Jerry Dumas

Jerry Dumas

About

Dumas was born in 1930 and started drawing when he was 9 years old, continuing to cartoon when he was in high school in his native Detroit.

I used to get on the bus and go into downtown Detroit and sell cartoons to Teen magazine for $2, he remembers. I really thought I had made it. I was aiming for The New Yorker and Saturday Evening Post. He finally was published in the Saturday Evening Post at age 26 and The New Yorker at 29.

After finishing high school, he joined the Air Force and was stationed in Arizona. He remained in the Grand Canyon State to attend Arizona State University, where he received a Bachelor of Arts in English literature in 1955. Fifty years later, he was invited back to speak at commencement.
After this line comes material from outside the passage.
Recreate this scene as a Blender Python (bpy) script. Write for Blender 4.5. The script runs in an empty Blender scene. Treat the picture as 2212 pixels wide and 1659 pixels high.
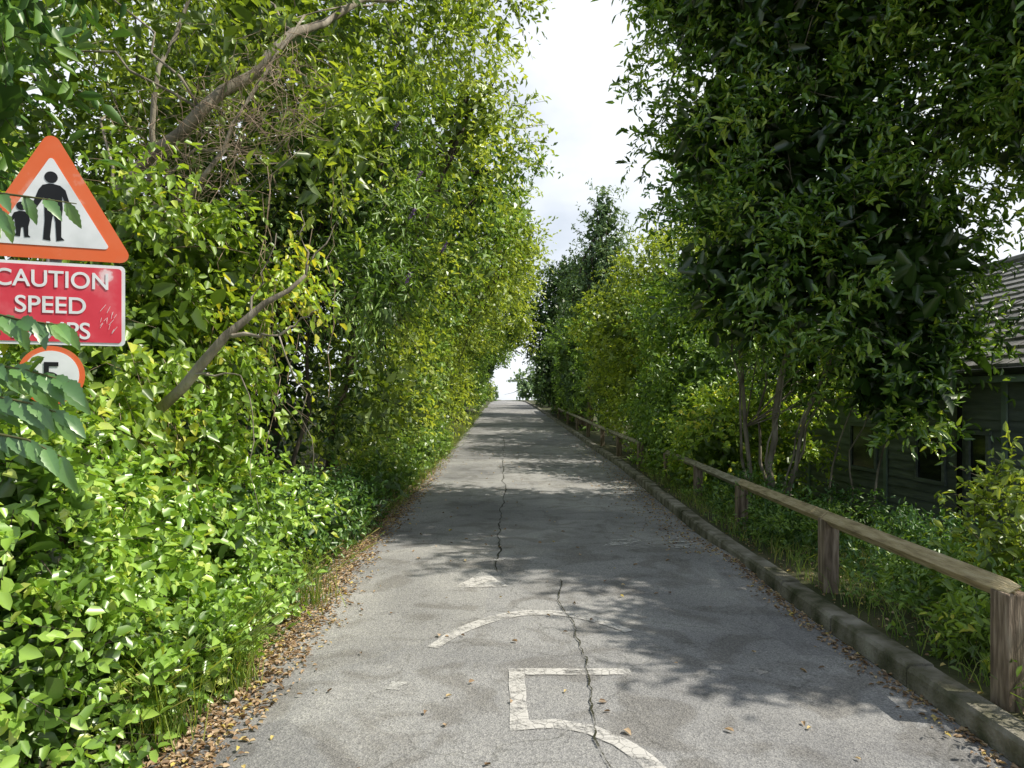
import bpy, math, random, bmesh
import numpy as np
from mathutils import Vector, Matrix
random.seed(5)
rng = np.random.default_rng(11)
scene = bpy.context.scene
COL = scene.collection
R = math.radians

# ------------------------------------------------------------------ ground profile
ZY = [-50, 0, 12, 16, 20, 23, 28, 33, 40, 50, 60, 75, 90, 1000]
ZZ = [0, 0, 0, .04, .11, .18, .30, .42, .61, .87, 1.08, 1.36, 1.40, 1.40]
def zg(y): return float(np.interp(y, ZY, ZZ))
def xl(y): return float(np.interp(y, [0, 3, 6, 10, 25, 50, 80], [-1.32, -1.36, -1.42, -1.42, -1.34, -1.22, -1.1]))
def xr(y): return float(np.interp(y, [0, 3, 5, 8.5, 12, 16, 30, 60, 80], [2.24, 2.24, 2.24, 2.32, 2.5, 2.68, 2.68, 2.5, 2.4]))
def gh(x, y):
    z = zg(y)
    if x < xl(y):
        return z + .4 * min(1, max(0, (xl(y) - .15 - x) / 2.0))
    if x > xr(y) + .13:
        d = x - xr(y) - .13
        k = 1.0 if y < 18 else max(0, 1 - (y - 18) / 12)
        return z + .09 - .6 * k * min(1, max(0, (d - .3) / 3.2))
    return z
def at(px, py, D):
    return ((px * .463 - 503) / 700 * D, D, 1.6 - (py * .463 - 400) / 700 * D)

# ------------------------------------------------------------------ object helpers
def wl(o):
    v = Vector((0, 0, 0))
    while o is not None:
        v = v + Vector(o.location); o = o.parent
    return v
def thing(name, label, cat, loc=(0, 0, 0), rz=0, group=None):
    o = bpy.data.objects.new(name, None); COL.objects.link(o)
    o.location = loc; o.rotation_euler = (0, 0, rz); o.empty_display_size = .1
    o['label'] = label; o['category'] = cat
    if group: o['group'] = group
    return o
def make_mesh(name, V, F4=None, polys=None, var=None):
    me = bpy.data.meshes.new(name)
    V = np.asarray(V, dtype=np.float32).reshape(-1, 3)
    if polys is not None:
        me.from_pydata([tuple(v) for v in V], [], polys); me.update(); return me
    F = np.asarray(F4, dtype=np.int32)
    n, k = F.shape
    me.vertices.add(len(V)); me.vertices.foreach_set('co', V.ravel())
    me.loops.add(n * k); me.loops.foreach_set('vertex_index', F.ravel())
    me.polygons.add(n); me.polygons.foreach_set('loop_start', np.arange(0, n * k, k, dtype=np.int32))
    me.update(calc_edges=True)
    if var is not None:
        a = me.attributes.new('var', 'FLOAT', 'FACE'); a.data.foreach_set('value', np.asarray(var, dtype=np.float32))
    return me
def link(name, me, mat, parent=None, local=False, smooth=False):
    o = bpy.data.objects.new(name, me); COL.objects.link(o)
    if mat: me.materials.append(mat)
    if parent is not None:
        if not local: me.transform(Matrix.Translation(-wl(parent)))
        o.parent = parent
    if smooth:
        me.polygons.foreach_set('use_smooth', [True] * len(me.polygons))
    return o
def struct(o):
    o['kind'] = 'structure'
    return o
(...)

In 1956, Dumas decided he wanted to be a writer, a cartoonist or both. He went to New York, where he eventually met Mort Walker through a mutual friend. They have worked together for more than 50 years.

Dumas has published An Afternoon in Waterloo Park, a memoir, and Rabbits Rafferty, a children’s novel. His prose and poetry have appeared in The Atlantic, Smithsonian, The New York Times and The Washington Post.

He has been the handball champion of Greenwich, Conn., more than 20 times since 1956. He won the state championship in 1971 and 1976, and the New England title in 1971.

He lives in Connecticut with his wife, Gail. The Dumases have three sons, Timothy, David and John.